What was the cost of the Iraq part of the Afghan-Iraq war? Well, a 2007 CBO report estimated that by 2017, the total cost, including interest on the debt for the money borrowed to finance the invasion, is $1.9 Trillion. Brown University recently estimated similar content at $2.5 Trillion to $3.2 Trillion, just for Iraq. The low-ball figure is roughly $870 billion for direct costs, so far through 2011. Why ask this question, following my little shpiel about Colin Powell? Because it is a good "what might have been" question because that funding is money that could have been spent fighting terrorism in other ways; say investing in Afghanistan the way President Obama was forced to do 8 years later.

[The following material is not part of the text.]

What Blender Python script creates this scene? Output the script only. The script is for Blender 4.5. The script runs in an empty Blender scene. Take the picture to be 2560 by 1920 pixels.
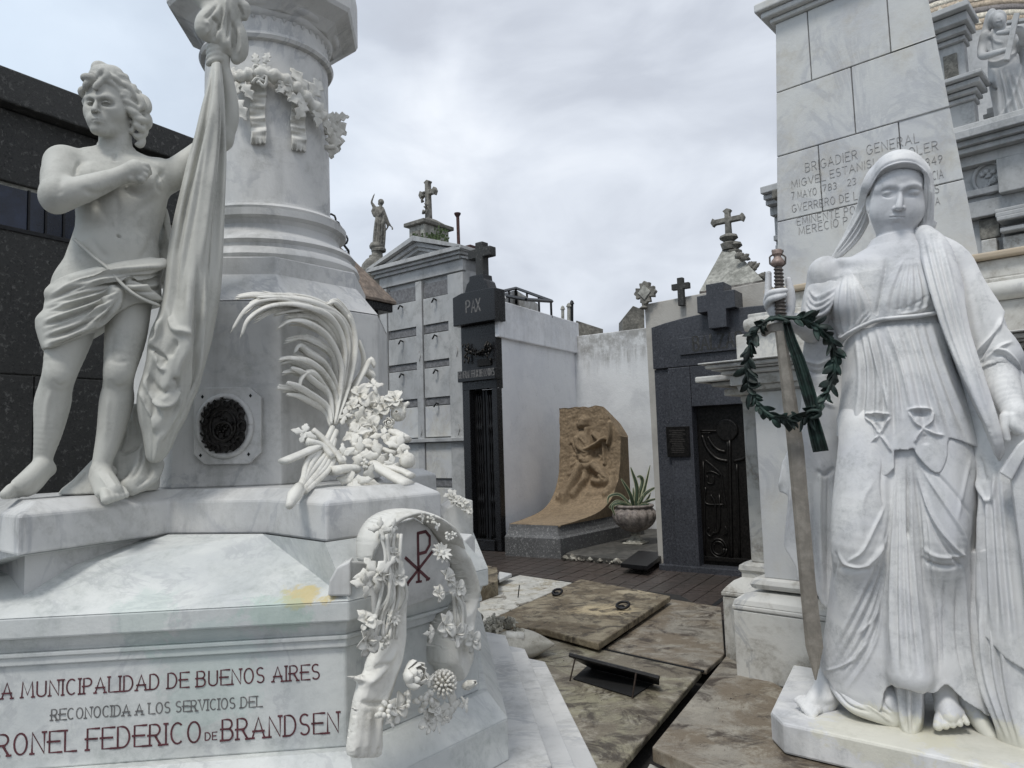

Keeping Saddam at bay and ineffective was already a done deal with the blanket Bush and the UN had already wrapped him in; it is not clear that he could have even kept carrying out is campaign of internal terror effectively for very much longer. President Bush could have kept that going for as long as he wanted and for a fraction of the $800+ billion cost and none of the 4000 lives lost he did expend on his war in Iraq. Once we were sure the Taliban and al Queda were put down for good and Afghanstan stabilized, then Hussein would have been ripe for the picking, at much cheaper price, or would have changed his ways because of eight years of unrelenting pressure or would have been overthrown internally. Regardless, the much more important target would have been dealt with first.